**What is required**
Select lines where the word "picture" appears.
** START Data provided **
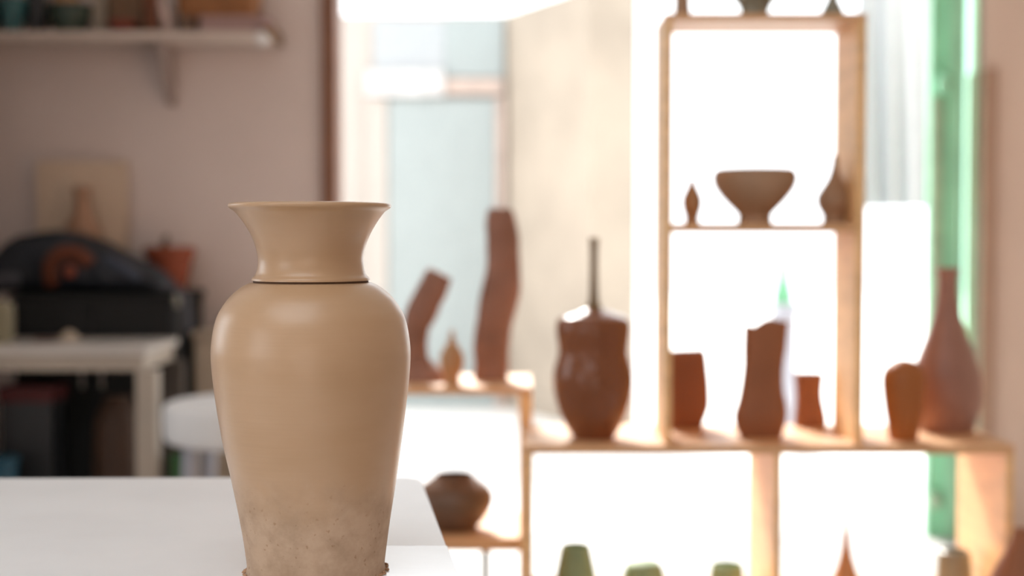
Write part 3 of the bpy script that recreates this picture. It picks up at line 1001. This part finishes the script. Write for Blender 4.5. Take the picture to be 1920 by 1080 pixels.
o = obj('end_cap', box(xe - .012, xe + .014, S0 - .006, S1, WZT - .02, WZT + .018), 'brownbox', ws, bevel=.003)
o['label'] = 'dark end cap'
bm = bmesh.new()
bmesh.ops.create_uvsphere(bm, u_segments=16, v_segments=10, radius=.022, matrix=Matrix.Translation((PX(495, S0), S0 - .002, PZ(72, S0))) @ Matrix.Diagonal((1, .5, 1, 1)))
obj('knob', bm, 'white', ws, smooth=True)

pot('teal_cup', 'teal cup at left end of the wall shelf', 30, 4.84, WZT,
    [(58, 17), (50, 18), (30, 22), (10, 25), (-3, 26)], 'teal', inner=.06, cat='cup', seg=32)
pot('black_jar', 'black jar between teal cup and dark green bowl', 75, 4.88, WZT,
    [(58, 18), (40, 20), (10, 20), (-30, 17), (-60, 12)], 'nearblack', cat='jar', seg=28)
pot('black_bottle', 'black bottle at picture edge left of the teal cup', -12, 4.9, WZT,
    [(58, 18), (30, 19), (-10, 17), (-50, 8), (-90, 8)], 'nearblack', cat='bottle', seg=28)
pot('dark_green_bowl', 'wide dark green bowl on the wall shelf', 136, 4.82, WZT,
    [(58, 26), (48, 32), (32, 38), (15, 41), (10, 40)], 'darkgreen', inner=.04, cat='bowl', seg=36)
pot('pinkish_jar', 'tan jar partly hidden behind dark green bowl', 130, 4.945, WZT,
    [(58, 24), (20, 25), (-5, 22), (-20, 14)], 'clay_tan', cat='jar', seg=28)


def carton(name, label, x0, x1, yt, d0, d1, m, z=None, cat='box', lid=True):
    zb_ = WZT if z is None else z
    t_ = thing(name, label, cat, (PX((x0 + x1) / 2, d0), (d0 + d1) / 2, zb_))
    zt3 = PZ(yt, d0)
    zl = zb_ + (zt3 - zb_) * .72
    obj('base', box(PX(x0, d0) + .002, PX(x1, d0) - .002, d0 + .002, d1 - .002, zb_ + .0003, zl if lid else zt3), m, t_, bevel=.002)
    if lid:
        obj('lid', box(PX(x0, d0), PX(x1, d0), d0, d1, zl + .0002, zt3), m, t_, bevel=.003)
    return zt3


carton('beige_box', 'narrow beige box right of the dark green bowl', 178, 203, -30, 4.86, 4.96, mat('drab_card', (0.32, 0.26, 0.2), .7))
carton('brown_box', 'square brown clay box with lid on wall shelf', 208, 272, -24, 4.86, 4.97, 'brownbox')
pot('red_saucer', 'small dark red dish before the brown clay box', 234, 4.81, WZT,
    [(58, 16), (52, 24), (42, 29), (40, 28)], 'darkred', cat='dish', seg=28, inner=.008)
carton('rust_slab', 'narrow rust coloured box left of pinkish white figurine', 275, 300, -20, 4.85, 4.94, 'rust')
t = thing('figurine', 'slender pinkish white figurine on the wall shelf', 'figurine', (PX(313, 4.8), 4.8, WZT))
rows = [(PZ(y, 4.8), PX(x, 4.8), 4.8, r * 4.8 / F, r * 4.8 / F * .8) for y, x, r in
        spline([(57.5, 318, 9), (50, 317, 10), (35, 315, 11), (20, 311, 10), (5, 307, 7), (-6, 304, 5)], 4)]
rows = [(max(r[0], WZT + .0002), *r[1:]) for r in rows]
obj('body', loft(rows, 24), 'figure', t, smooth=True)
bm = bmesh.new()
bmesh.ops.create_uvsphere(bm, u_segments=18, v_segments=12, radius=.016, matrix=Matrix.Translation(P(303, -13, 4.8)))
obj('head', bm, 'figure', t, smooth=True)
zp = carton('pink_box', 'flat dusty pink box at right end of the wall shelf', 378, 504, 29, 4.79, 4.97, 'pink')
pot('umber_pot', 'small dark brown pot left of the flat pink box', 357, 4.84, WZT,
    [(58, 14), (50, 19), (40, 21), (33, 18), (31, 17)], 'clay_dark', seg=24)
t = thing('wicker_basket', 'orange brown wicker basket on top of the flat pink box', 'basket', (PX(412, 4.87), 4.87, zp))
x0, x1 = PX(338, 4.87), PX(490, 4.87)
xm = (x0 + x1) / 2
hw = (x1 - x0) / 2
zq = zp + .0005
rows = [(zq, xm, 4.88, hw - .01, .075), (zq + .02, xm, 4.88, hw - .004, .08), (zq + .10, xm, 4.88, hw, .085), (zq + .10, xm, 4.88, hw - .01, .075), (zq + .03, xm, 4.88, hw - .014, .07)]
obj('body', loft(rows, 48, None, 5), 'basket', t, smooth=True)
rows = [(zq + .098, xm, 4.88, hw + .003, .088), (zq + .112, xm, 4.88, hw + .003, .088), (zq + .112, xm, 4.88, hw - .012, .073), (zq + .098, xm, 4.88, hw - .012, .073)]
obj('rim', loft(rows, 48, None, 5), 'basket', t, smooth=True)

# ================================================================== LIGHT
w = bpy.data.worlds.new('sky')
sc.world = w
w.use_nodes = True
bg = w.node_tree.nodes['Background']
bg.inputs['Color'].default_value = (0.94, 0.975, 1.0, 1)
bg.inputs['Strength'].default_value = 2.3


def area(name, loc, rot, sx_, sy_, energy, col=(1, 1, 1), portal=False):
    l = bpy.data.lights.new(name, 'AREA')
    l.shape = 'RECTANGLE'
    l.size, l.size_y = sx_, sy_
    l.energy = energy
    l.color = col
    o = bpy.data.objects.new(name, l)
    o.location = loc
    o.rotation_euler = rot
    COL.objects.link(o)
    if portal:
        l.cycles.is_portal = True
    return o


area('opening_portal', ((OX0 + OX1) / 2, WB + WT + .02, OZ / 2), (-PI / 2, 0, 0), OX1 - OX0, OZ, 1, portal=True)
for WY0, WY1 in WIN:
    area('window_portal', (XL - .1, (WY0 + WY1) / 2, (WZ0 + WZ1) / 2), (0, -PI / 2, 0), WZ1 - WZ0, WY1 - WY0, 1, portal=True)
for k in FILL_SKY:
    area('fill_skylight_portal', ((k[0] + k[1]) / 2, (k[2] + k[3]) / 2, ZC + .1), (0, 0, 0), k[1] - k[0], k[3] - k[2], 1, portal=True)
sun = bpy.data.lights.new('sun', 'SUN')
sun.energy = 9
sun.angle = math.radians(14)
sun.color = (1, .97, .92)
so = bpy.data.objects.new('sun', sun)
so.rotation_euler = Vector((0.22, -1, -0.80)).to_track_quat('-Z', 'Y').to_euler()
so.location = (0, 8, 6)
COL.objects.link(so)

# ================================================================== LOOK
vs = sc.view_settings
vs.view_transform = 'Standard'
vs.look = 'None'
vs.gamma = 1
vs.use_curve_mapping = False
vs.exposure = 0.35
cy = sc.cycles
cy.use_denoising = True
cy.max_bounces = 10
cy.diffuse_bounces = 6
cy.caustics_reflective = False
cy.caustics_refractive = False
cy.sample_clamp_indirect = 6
** END Data provided **
**Problem solution**
Write part 3 of the bpy script that recreates this picture. It picks up at line 1001. This part finishes the script. Write for Blender 4.5. Take the picture to be 1920 by 1080 pixels.
pot('black_bottle', 'black bottle at picture edge left of the teal cup', -12, 4.9, WZT,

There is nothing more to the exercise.